§ **What to do**: Locate all lines in the data below that hold "from" and show them.
Start
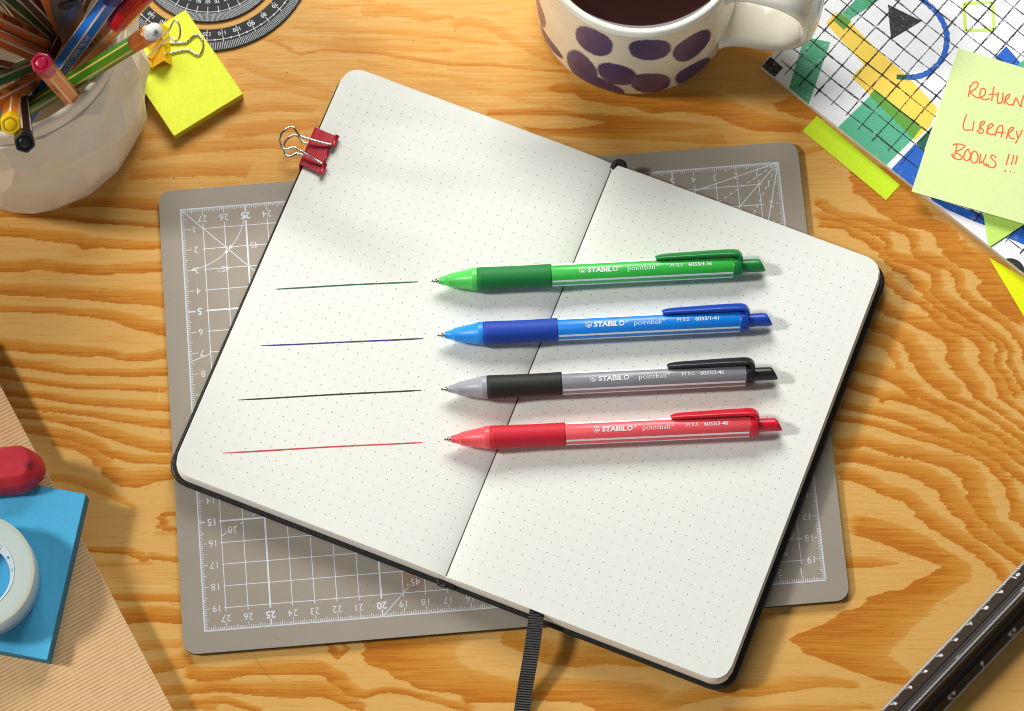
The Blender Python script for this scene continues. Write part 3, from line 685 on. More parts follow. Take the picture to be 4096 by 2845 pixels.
    for q, (x, s_) in enumerate(((13.9, .97), (14.2, .97), (14.94, .97), (15.05, .95), (15.09, .88))):
        for i in range(n):
            th = 2 * PI * i / n; yy = .315 * s_ * math.cos(th); zz = .315 * s_ * math.sin(th)
            sl = 0 if q < 2 else (-(yy + zz * .2) * .46 - .02) * (1 if q > 1 else 0); vs.append(((x + sl) * k, yy, R + zz))
    fs = [(q * n + i, q * n + (i + 1) % n, (q + 1) * n + (i + 1) % n, (q + 1) * n + i) for q in range(4) for i in range(n)]
    b.add(vs, fs, 0, True); b.f.append(tuple(range(4 * n, 5 * n))); b.m.append(0); b.sm.append(False)
    b.build('push_button', mc, pen)
    # clip: an arm rising from the collar and running back along the far side of the barrel
    pa = math.radians(-47); up = Vector((0, -math.sin(pa), math.cos(pa))); sd = Vector((0, -math.cos(pa), -math.sin(pa)))
    path = [(14.05, .30, .26), (14.07, .50, .25), (14.00, .62, .24), (13.87, .68, .235), (13.64, .705, .225), (13.2, .71, .215), (12.4, .70, .205), (11.6, .68, .195), (10.8, .665, .18), (10.45, .64, .155), (10.28, .61, .11), (10.24, .60, .05)]
    sm = smoothpath(path, 5); b = MB(); ns = 14; vs = []
    for i, (x, rad, hw) in enumerate(sm):
        j0 = np.array(sm[max(i - 1, 0)]); j1 = np.array(sm[min(i + 1, len(sm) - 1)]); tx, tr_ = (j1 - j0)[:2]; L_ = math.hypot(tx, tr_); nxx, nrr = -tr_ / L_, tx / L_
        if x < 14.0 and nrr > 0: nxx, nrr = -nxx, -nrr
        th_ = .095 if i > 6 else .115
        for q in range(ns):
            a_ = 2 * PI * q / ns; ca = math.copysign(abs(math.cos(a_)) ** .6, math.cos(a_)); sa = math.copysign(abs(math.sin(a_)) ** .6, math.sin(a_))
            o_ = Vector((0, 0, R)) + up * (rad + nrr * th_ * sa * -1) + sd * (hw * 1.25 * ca); vs.append((( x + nxx * th_ * sa * -1) * k, o_.y, o_.z))
    fs = [(i * ns + q, (i + 1) * ns + q, (i + 1) * ns + (q + 1) % ns, i * ns + (q + 1) % ns) for i in range(len(sm) - 1) for q in range(ns)]
    b.add(vs, fs, 0, True); b.f.append(tuple(range(ns))); b.m.append(0); b.sm.append(False); b.f.append(tuple(reversed(range((len(sm) - 1) * ns, len(sm) * ns)))); b.m.append(0); b.sm.append(False)
    b.build('clip', mc, pen)
    return pen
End
§ **Expected answer**:
The Blender Python script for this scene continues. Write part 3, from line 685 on. More parts follow. Take the picture to be 4096 by 2845 pixels.
    # clip: an arm rising from the collar and running back along the far side of the barrel